## Set exercise
Find every line below that contains the word "part" and copy it out.

## Input for this task
::::
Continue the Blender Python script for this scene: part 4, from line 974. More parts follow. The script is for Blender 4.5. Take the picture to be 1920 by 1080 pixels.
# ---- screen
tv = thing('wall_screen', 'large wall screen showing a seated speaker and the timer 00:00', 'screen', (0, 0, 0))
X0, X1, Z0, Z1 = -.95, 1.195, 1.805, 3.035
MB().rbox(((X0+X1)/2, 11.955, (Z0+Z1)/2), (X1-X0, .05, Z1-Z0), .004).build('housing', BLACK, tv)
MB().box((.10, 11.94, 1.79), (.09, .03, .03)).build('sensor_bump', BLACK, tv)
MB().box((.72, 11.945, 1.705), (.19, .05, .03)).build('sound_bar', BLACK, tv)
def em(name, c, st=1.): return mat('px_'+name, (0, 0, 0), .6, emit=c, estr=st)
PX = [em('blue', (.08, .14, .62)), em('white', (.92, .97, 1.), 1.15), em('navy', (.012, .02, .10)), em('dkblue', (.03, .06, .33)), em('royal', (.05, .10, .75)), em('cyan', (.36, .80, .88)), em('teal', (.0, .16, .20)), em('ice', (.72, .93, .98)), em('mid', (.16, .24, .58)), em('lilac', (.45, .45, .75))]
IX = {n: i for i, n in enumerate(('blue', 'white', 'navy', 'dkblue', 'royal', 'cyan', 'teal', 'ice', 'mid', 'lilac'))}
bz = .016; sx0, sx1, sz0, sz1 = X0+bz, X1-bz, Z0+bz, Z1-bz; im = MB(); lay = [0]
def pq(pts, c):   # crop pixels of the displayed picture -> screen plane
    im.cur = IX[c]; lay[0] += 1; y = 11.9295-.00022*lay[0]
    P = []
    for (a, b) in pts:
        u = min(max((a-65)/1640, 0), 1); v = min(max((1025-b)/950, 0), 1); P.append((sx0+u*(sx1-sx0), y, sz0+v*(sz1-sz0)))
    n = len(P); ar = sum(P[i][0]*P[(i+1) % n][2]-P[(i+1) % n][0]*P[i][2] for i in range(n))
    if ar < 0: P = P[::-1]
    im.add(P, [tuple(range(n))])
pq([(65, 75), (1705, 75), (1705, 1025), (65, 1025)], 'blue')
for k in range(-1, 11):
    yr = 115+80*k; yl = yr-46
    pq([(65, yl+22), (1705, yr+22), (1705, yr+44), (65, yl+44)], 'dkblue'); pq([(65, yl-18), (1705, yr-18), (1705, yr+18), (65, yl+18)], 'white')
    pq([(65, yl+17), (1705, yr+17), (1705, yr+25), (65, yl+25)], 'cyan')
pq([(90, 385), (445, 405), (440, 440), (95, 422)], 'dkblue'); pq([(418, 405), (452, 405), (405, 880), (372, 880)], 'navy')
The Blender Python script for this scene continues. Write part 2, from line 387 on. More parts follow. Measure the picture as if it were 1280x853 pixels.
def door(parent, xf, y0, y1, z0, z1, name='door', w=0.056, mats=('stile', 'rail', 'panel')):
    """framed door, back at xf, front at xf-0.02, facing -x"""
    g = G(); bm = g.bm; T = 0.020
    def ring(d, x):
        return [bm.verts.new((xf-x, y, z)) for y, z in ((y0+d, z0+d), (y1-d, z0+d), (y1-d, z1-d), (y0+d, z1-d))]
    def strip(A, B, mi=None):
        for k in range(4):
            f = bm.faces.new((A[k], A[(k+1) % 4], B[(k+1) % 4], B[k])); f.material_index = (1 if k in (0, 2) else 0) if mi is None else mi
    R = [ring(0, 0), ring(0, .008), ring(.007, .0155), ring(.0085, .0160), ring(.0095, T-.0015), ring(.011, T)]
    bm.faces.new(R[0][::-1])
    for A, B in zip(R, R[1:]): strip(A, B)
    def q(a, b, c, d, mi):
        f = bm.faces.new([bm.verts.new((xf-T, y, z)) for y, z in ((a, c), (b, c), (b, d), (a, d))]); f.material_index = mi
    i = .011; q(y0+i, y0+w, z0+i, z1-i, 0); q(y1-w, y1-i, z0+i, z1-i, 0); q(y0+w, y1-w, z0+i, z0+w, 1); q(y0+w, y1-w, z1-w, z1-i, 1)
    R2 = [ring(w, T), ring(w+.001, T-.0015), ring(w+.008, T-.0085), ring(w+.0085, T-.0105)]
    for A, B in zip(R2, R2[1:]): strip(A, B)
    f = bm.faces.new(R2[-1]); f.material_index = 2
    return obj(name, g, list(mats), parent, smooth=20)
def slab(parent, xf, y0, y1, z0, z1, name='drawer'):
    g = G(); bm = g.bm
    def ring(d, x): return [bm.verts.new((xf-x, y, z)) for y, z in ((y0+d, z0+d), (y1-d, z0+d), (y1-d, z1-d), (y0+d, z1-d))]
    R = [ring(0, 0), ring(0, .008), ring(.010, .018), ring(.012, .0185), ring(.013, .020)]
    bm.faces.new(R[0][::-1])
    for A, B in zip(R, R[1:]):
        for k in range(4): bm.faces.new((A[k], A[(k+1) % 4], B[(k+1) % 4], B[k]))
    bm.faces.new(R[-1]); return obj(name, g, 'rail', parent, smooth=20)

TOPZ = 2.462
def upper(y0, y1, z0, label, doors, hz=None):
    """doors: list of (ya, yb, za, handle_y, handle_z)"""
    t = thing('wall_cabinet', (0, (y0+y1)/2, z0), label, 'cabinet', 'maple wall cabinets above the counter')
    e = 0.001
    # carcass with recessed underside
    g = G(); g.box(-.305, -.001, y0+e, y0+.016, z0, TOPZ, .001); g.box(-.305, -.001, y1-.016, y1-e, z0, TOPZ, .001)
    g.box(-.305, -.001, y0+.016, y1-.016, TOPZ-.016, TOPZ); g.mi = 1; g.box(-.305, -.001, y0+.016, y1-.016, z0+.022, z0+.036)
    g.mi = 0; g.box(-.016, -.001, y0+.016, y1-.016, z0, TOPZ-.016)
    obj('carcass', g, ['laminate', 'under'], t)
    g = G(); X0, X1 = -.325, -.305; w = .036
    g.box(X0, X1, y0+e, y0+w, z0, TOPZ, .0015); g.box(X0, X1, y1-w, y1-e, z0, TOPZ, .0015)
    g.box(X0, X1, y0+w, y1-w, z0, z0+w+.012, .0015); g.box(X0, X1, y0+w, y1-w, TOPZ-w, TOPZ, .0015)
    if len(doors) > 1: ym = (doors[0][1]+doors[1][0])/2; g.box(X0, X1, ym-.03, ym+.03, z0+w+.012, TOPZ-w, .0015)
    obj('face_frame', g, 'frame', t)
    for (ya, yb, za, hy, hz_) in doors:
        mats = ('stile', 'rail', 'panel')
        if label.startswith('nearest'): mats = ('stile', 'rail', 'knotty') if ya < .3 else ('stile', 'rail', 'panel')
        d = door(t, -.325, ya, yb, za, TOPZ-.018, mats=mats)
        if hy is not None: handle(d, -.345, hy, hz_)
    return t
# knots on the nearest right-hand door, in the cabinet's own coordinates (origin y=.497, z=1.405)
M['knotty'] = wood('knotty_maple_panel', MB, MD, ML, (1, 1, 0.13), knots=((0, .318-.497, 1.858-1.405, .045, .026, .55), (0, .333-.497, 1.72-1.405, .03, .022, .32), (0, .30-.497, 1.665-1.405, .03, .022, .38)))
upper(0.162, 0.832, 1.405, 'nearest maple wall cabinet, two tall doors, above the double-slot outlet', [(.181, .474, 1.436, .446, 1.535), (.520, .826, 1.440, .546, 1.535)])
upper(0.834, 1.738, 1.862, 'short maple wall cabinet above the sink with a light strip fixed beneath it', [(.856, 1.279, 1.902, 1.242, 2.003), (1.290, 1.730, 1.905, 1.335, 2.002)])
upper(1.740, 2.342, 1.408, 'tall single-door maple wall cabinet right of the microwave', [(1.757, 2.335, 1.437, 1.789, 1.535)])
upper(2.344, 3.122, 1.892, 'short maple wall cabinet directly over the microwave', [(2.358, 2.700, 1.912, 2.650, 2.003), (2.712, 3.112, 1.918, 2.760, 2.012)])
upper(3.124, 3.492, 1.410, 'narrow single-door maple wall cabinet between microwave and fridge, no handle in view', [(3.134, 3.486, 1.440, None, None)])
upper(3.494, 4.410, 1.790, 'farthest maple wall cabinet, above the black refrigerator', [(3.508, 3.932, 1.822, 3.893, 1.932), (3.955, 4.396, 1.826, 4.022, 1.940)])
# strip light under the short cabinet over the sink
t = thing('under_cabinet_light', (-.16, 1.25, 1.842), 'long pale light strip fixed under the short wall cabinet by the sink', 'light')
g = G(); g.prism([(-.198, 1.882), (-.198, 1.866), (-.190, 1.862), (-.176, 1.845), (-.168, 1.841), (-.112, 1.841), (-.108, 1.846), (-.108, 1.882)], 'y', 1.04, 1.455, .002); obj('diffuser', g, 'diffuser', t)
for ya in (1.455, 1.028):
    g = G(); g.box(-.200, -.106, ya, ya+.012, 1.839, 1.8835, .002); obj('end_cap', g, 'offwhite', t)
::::
## Task solution
Continue the Blender Python script for this scene: part 4, from line 974. More parts follow. The script is for Blender 4.5. Take the picture to be 1920 by 1080 pixels.
The Blender Python script for this scene continues. Write part 2, from line 387 on. More parts follow. Measure the picture as if it were 1280x853 pixels.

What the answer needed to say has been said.